> What you need to do: Your copy of the material must match it exactly, except that pictures are dropped.

*** Input records ***

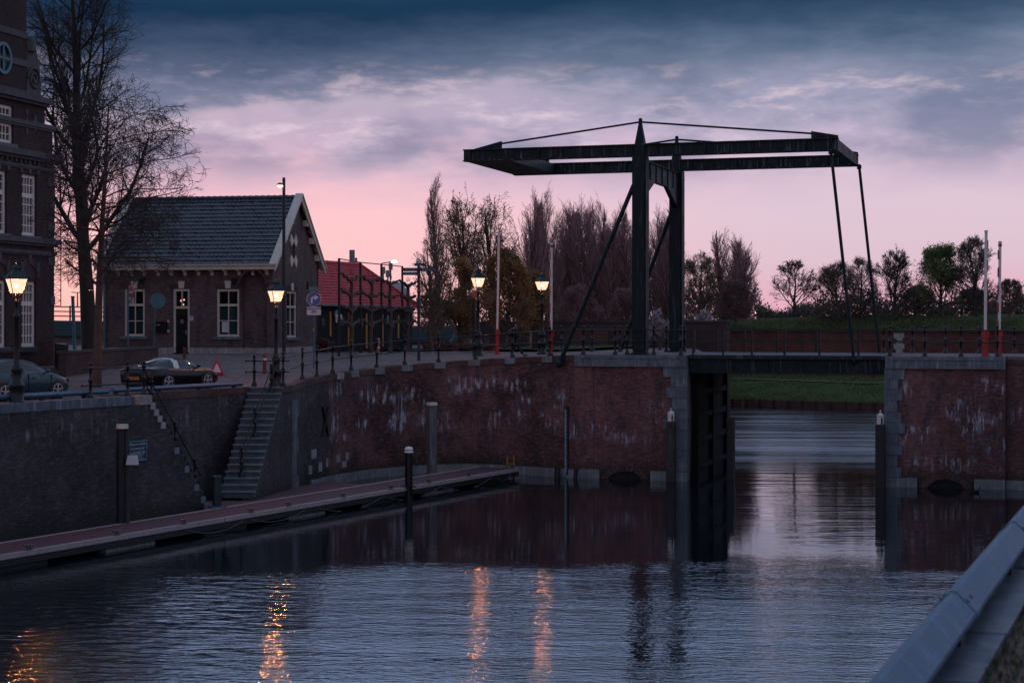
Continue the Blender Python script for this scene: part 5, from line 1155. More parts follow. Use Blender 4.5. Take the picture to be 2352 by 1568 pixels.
m.build('coping', slabm, rqw)
m = MB(); m.face([RF(-20, .22, RQ - .012), RF(84, .22, RQ - .012), RF(84, 60, RQ - .012), RF(-20, 60, RQ - .012)], 0, [(-20, .18), (84, .18), (84, 60), (-20, 60)])
tag(m.build('quayside_paving', brick('near_clinker', (.17, .095, .06), (.10, .06, .045), (.035, .04, .025), .21, .105, None, .6, False, rows=.016)), kind='structure')
rt = random.Random(8); m = MB()
for k in range(5200):
    a, b_ = rt.uniform(2, 22), .23 + abs(rt.gauss(0, .10)) if rt.random() < .5 else .23 + rt.uniform(0, 2.5)
    if b_ > .44: b_ = .22 + round((b_ - .22) / .105) * .105 + rt.uniform(-.01, .01)
    p = RF(a, b_, RQ - .012); hgt = rt.uniform(.015, .05); an = rt.uniform(0, 6.28); w_ = .006
    d_ = Vector((math.cos(an) * w_, math.sin(an) * w_, 0)); m.face([p - d_, p + d_, p + Vector((rt.uniform(-.02, .02), rt.uniform(-.02, .02), hgt))])
tag(m.build('grass_in_joints', mat('joint_grass', (.05, .055, .02), .9, 0, .4, 10)), 'short weeds growing in the joints of the near quayside paving', 'grass', kind='stuff')

# ---------------------------------------------------------------- posts, signs, signals
def pole(o, p, h, r, mt, name='pole'): m = MB(); m.tube(p, Vector(p) + Vector((0, 0, h)), r, r, 10); m.build(name, mt, o)
tall = GP(652, 813); o = thing('lamp_post', 'tall slim modern lamp post in front of the house gable', 'street lamp', tall)
m = MB(); hz = zat(408, tall.y) - tall.z; m.tube(tall, tall + Vector((0, 0, hz)), .105, .085, 12); m.build('pole', mat('slate_pole', (.018, .026, .034), .45, .3, .3, 3), o)
hd = tall + Vector((-.18, -.25, zat(427, tall.y) - tall.z)); m = MB(); m.tube(hd + Vector((.15, .22, -.02)), hd, .03, n=8); F = Fr(hd, (1, 0, 0), (0, 1, 0)); m.lathe([(.05, .16), (.16, .10), (.20, .0)], 14, F); m.build('lamp_head', M['greyback'], o)
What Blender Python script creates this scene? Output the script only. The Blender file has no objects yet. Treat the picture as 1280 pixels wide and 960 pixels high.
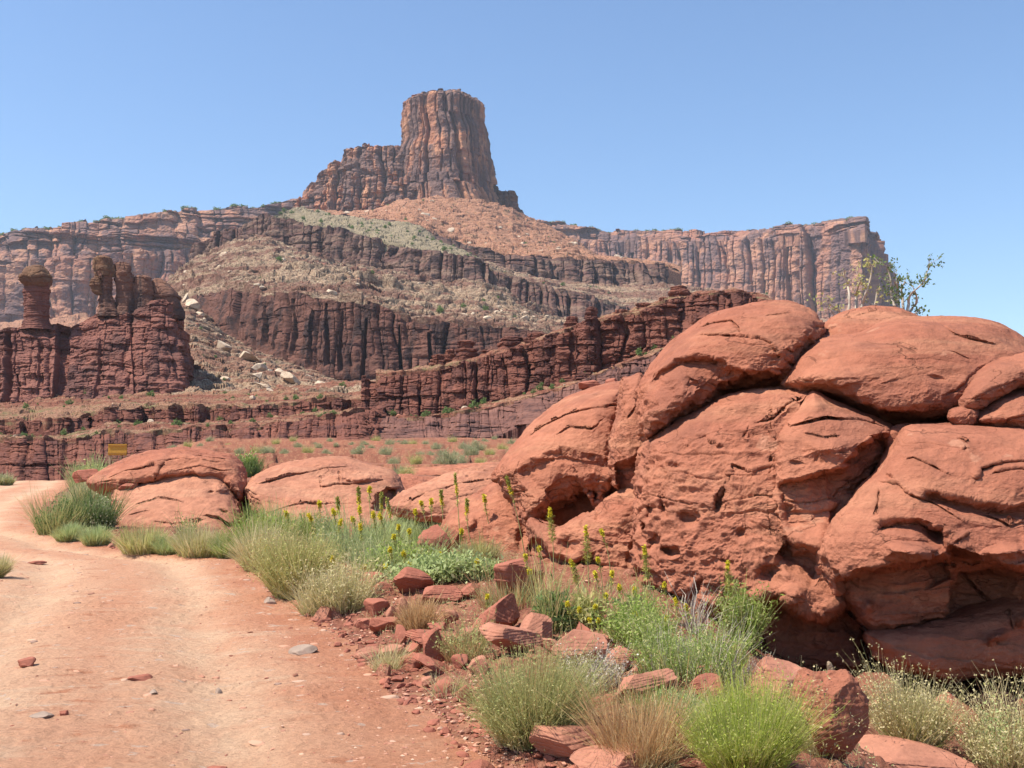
import bpy, math, random
import numpy as np
from mathutils import Vector

# ------------------------------------------------------------------ camera, sky, sun, exposure
C = bpy.context.scene.collection
SC = bpy.context.scene
F = 1372.0
PITCH = math.atan(105 / F)
CAMZ = 1.7
cam = bpy.data.cameras.new('camera')
camo = bpy.data.objects.new('camera', cam)
C.objects.link(camo)
cam.sensor_width = 36
cam.lens = 36 * F / 1280
cam.clip_start = 0.05
cam.clip_end = 20000
camo.location = (0, 0, CAMZ)
camo.rotation_euler = (math.pi / 2 + PITCH, 0, 0)
SC.camera = camo

SUN = Vector((-0.50, -0.14, 0.86)).normalized()
w = bpy.data.worlds.new('World')
SC.world = w
w.use_nodes = True
nt = w.node_tree
nt.nodes.clear()
sky = nt.nodes.new('ShaderNodeTexSky')
sky.sky_type = 'NISHITA'
sky.sun_disc = False
sky.sun_elevation = math.asin(SUN.z)
sky.sun_rotation = math.atan2(SUN.x, SUN.y)
sky.altitude = 0
sky.air_density = 1.05
sky.dust_density = 0.3
sky.ozone_density = 5.5
bgn = nt.nodes.new('ShaderNodeBackground')
bgn.inputs['Strength'].default_value = 0.122
wo = nt.nodes.new('ShaderNodeOutputWorld')
nt.links.new(sky.outputs[0], bgn.inputs[0])
nt.links.new(bgn.outputs[0], wo.inputs[0])
sl = bpy.data.lights.new('sun', 'SUN')
sl.energy = 5.0
sl.angle = math.radians(0.53)
sl.color = (1.0, 0.935, 0.82)
so = bpy.data.objects.new('sun', sl)
so.rotation_euler = SUN.to_track_quat('Z', 'Y').to_euler()
so.location = (0, 0, 50)
C.objects.link(so)
SC.view_settings.view_transform = 'Standard'
SC.view_settings.look = 'None'
SC.view_settings.gamma = 1
SC.view_settings.use_curve_mapping = False
SC.view_settings.exposure = 0.66
SC.render.engine = 'CYCLES'
SC.cycles.max_bounces = 6
SC.cycles.diffuse_bounces = 2
SC.cycles.volume_bounces = 0

random.seed(7)
RNG = np.random.default_rng(7)

# ------------------------------------------------------------------ helpers
def smooth(a, b, x):
    t = np.clip((x - a) / (b - a), 0, 1)
    return t * t * (3 - 2 * t)

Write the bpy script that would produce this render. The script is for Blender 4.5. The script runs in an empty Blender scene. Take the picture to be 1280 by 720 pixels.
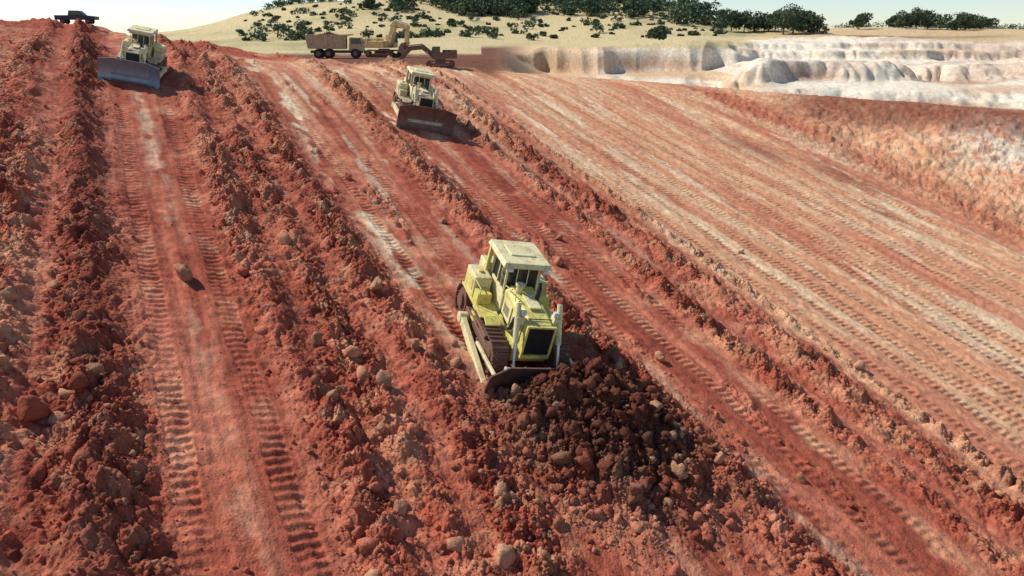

***

> Full response:
Continue the Blender Python script for this scene: part 5, from line 1155. More parts follow. Use Blender 4.5. Take the picture to be 2352 by 1568 pixels.
m.build('coping', slabm, rqw)
m = MB(); m.face([RF(-20, .22, RQ - .012), RF(84, .22, RQ - .012), RF(84, 60, RQ - .012), RF(-20, 60, RQ - .012)], 0, [(-20, .18), (84, .18), (84, 60), (-20, 60)])
tag(m.build('quayside_paving', brick('near_clinker', (.17, .095, .06), (.10, .06, .045), (.035, .04, .025), .21, .105, None, .6, False, rows=.016)), kind='structure')
rt = random.Random(8); m = MB()
for k in range(5200):
    a, b_ = rt.uniform(2, 22), .23 + abs(rt.gauss(0, .10)) if rt.random() < .5 else .23 + rt.uniform(0, 2.5)
    if b_ > .44: b_ = .22 + round((b_ - .22) / .105) * .105 + rt.uniform(-.01, .01)
    p = RF(a, b_, RQ - .012); hgt = rt.uniform(.015, .05); an = rt.uniform(0, 6.28); w_ = .006
    d_ = Vector((math.cos(an) * w_, math.sin(an) * w_, 0)); m.face([p - d_, p + d_, p + Vector((rt.uniform(-.02, .02), rt.uniform(-.02, .02), hgt))])
tag(m.build('grass_in_joints', mat('joint_grass', (.05, .055, .02), .9, 0, .4, 10)), 'short weeds growing in the joints of the near quayside paving', 'grass', kind='stuff')

# ---------------------------------------------------------------- posts, signs, signals
def pole(o, p, h, r, mt, name='pole'): m = MB(); m.tube(p, Vector(p) + Vector((0, 0, h)), r, r, 10); m.build(name, mt, o)
tall = GP(652, 813); o = thing('lamp_post', 'tall slim modern lamp post in front of the house gable', 'street lamp', tall)
m = MB(); hz = zat(408, tall.y) - tall.z; m.tube(tall, tall + Vector((0, 0, hz)), .105, .085, 12); m.build('pole', mat('slate_pole', (.018, .026, .034), .45, .3, .3, 3), o)
hd = tall + Vector((-.18, -.25, zat(427, tall.y) - tall.z)); m = MB(); m.tube(hd + Vector((.15, .22, -.02)), hd, .03, n=8); F = Fr(hd, (1, 0, 0), (0, 1, 0)); m.lathe([(.05, .16), (.16, .10), (.20, .0)], 14, F); m.build('lamp_head', M['greyback'], o)
What Blender Python script creates this scene? Output the script only. The Blender file has no objects yet. Treat the picture as 1280 pixels wide and 960 pixels high.
import bpy, math, random
import numpy as np
from mathutils import Vector

# ------------------------------------------------------------------ camera, sky, sun, exposure
C = bpy.context.scene.collection
SC = bpy.context.scene
F = 1372.0
PITCH = math.atan(105 / F)
CAMZ = 1.7
cam = bpy.data.cameras.new('camera')
camo = bpy.data.objects.new('camera', cam)
C.objects.link(camo)
cam.sensor_width = 36
cam.lens = 36 * F / 1280
cam.clip_start = 0.05
cam.clip_end = 20000
camo.location = (0, 0, CAMZ)
camo.rotation_euler = (math.pi / 2 + PITCH, 0, 0)
SC.camera = camo

SUN = Vector((-0.50, -0.14, 0.86)).normalized()
w = bpy.data.worlds.new('World')
SC.world = w
w.use_nodes = True
nt = w.node_tree
nt.nodes.clear()
sky = nt.nodes.new('ShaderNodeTexSky')
sky.sky_type = 'NISHITA'
sky.sun_disc = False
sky.sun_elevation = math.asin(SUN.z)
sky.sun_rotation = math.atan2(SUN.x, SUN.y)
sky.altitude = 0
sky.air_density = 1.05
sky.dust_density = 0.3
sky.ozone_density = 5.5
bgn = nt.nodes.new('ShaderNodeBackground')
bgn.inputs['Strength'].default_value = 0.122
wo = nt.nodes.new('ShaderNodeOutputWorld')
nt.links.new(sky.outputs[0], bgn.inputs[0])
nt.links.new(bgn.outputs[0], wo.inputs[0])
sl = bpy.data.lights.new('sun', 'SUN')
sl.energy = 5.0
sl.angle = math.radians(0.53)
sl.color = (1.0, 0.935, 0.82)
so = bpy.data.objects.new('sun', sl)
so.rotation_euler = SUN.to_track_quat('Z', 'Y').to_euler()
so.location = (0, 0, 50)
C.objects.link(so)
SC.view_settings.view_transform = 'Standard'
SC.view_settings.look = 'None'
SC.view_settings.gamma = 1
SC.view_settings.use_curve_mapping = False
SC.view_settings.exposure = 0.66
SC.render.engine = 'CYCLES'
SC.cycles.max_bounces = 6
SC.cycles.diffuse_bounces = 2
SC.cycles.volume_bounces = 0

random.seed(7)
RNG = np.random.default_rng(7)

# ------------------------------------------------------------------ helpers
def smooth(a, b, x):
    t = np.clip((x - a) / (b - a), 0, 1)
    return t * t * (3 - 2 * t)

Write the bpy script that would produce this render. The script is for Blender 4.5. The script runs in an empty Blender scene. Take the picture to be 1280 by 720 pixels.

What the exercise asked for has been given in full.